** start of Records for processing **
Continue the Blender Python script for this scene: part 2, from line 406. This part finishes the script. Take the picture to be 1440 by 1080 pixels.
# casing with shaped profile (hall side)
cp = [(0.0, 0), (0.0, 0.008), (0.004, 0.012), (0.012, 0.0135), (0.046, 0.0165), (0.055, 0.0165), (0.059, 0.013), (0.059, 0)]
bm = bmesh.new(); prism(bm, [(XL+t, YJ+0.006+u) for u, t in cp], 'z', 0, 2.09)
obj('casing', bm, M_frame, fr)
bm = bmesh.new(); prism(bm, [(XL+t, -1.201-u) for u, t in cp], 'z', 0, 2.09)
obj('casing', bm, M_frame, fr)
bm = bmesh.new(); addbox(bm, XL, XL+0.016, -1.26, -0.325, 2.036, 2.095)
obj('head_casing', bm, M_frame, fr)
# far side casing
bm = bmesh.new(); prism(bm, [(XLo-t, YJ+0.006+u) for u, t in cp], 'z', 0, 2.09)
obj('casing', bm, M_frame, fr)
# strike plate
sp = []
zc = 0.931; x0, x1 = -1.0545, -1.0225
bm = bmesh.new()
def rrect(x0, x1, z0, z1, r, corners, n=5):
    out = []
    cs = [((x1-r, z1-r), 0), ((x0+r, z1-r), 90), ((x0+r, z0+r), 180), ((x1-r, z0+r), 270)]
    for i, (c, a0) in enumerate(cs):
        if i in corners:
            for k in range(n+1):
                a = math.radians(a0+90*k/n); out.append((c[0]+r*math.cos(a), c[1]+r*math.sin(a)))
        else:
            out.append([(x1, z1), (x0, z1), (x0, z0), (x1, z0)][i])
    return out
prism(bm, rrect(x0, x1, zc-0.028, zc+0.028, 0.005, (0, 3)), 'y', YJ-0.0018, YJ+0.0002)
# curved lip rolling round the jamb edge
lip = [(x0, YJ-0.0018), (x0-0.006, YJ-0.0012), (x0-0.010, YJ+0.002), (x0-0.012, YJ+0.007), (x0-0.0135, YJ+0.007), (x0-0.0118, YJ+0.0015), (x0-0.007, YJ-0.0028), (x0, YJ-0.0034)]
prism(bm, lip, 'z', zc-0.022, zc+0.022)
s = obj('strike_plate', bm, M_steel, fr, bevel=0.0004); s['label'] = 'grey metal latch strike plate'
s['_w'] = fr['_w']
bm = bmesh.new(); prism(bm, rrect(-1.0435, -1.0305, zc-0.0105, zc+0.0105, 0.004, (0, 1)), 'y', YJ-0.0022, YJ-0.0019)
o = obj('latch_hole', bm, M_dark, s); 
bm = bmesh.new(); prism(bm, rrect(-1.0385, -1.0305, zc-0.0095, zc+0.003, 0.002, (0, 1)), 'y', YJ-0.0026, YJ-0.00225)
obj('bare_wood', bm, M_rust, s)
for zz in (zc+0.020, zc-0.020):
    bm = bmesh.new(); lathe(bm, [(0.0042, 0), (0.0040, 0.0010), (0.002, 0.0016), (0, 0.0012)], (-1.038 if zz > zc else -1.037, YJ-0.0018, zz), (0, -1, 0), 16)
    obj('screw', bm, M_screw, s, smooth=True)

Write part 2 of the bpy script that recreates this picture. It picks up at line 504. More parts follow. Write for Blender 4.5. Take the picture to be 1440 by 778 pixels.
** end of Records for processing **
## Work required
Extract each line from the listing above, please, and repeat it exactly.

## Output of the task
Continue the Blender Python script for this scene: part 2, from line 406. This part finishes the script. Take the picture to be 1440 by 1080 pixels.
# casing with shaped profile (hall side)
cp = [(0.0, 0), (0.0, 0.008), (0.004, 0.012), (0.012, 0.0135), (0.046, 0.0165), (0.055, 0.0165), (0.059, 0.013), (0.059, 0)]
bm = bmesh.new(); prism(bm, [(XL+t, YJ+0.006+u) for u, t in cp], 'z', 0, 2.09)
obj('casing', bm, M_frame, fr)
bm = bmesh.new(); prism(bm, [(XL+t, -1.201-u) for u, t in cp], 'z', 0, 2.09)
obj('casing', bm, M_frame, fr)
bm = bmesh.new(); addbox(bm, XL, XL+0.016, -1.26, -0.325, 2.036, 2.095)
obj('head_casing', bm, M_frame, fr)
# far side casing
bm = bmesh.new(); prism(bm, [(XLo-t, YJ+0.006+u) for u, t in cp], 'z', 0, 2.09)
obj('casing', bm, M_frame, fr)
# strike plate
sp = []
zc = 0.931; x0, x1 = -1.0545, -1.0225
bm = bmesh.new()
def rrect(x0, x1, z0, z1, r, corners, n=5):
    out = []
    cs = [((x1-r, z1-r), 0), ((x0+r, z1-r), 90), ((x0+r, z0+r), 180), ((x1-r, z0+r), 270)]
    for i, (c, a0) in enumerate(cs):
        if i in corners:
            for k in range(n+1):
                a = math.radians(a0+90*k/n); out.append((c[0]+r*math.cos(a), c[1]+r*math.sin(a)))
        else:
            out.append([(x1, z1), (x0, z1), (x0, z0), (x1, z0)][i])
    return out
prism(bm, rrect(x0, x1, zc-0.028, zc+0.028, 0.005, (0, 3)), 'y', YJ-0.0018, YJ+0.0002)
# curved lip rolling round the jamb edge
lip = [(x0, YJ-0.0018), (x0-0.006, YJ-0.0012), (x0-0.010, YJ+0.002), (x0-0.012, YJ+0.007), (x0-0.0135, YJ+0.007), (x0-0.0118, YJ+0.0015), (x0-0.007, YJ-0.0028), (x0, YJ-0.0034)]
prism(bm, lip, 'z', zc-0.022, zc+0.022)
s = obj('strike_plate', bm, M_steel, fr, bevel=0.0004); s['label'] = 'grey metal latch strike plate'
s['_w'] = fr['_w']
bm = bmesh.new(); prism(bm, rrect(-1.0435, -1.0305, zc-0.0105, zc+0.0105, 0.004, (0, 1)), 'y', YJ-0.0022, YJ-0.0019)
o = obj('latch_hole', bm, M_dark, s); 
bm = bmesh.new(); prism(bm, rrect(-1.0385, -1.0305, zc-0.0095, zc+0.003, 0.002, (0, 1)), 'y', YJ-0.0026, YJ-0.00225)
obj('bare_wood', bm, M_rust, s)
for zz in (zc+0.020, zc-0.020):
    bm = bmesh.new(); lathe(bm, [(0.0042, 0), (0.0040, 0.0010), (0.002, 0.0016), (0, 0.0012)], (-1.038 if zz > zc else -1.037, YJ-0.0018, zz), (0, -1, 0), 16)
    obj('screw', bm, M_screw, s, smooth=True)

Write part 2 of the bpy script that recreates this picture. It picks up at line 504. More parts follow. Write for Blender 4.5. Take the picture to be 1440 by 778 pixels.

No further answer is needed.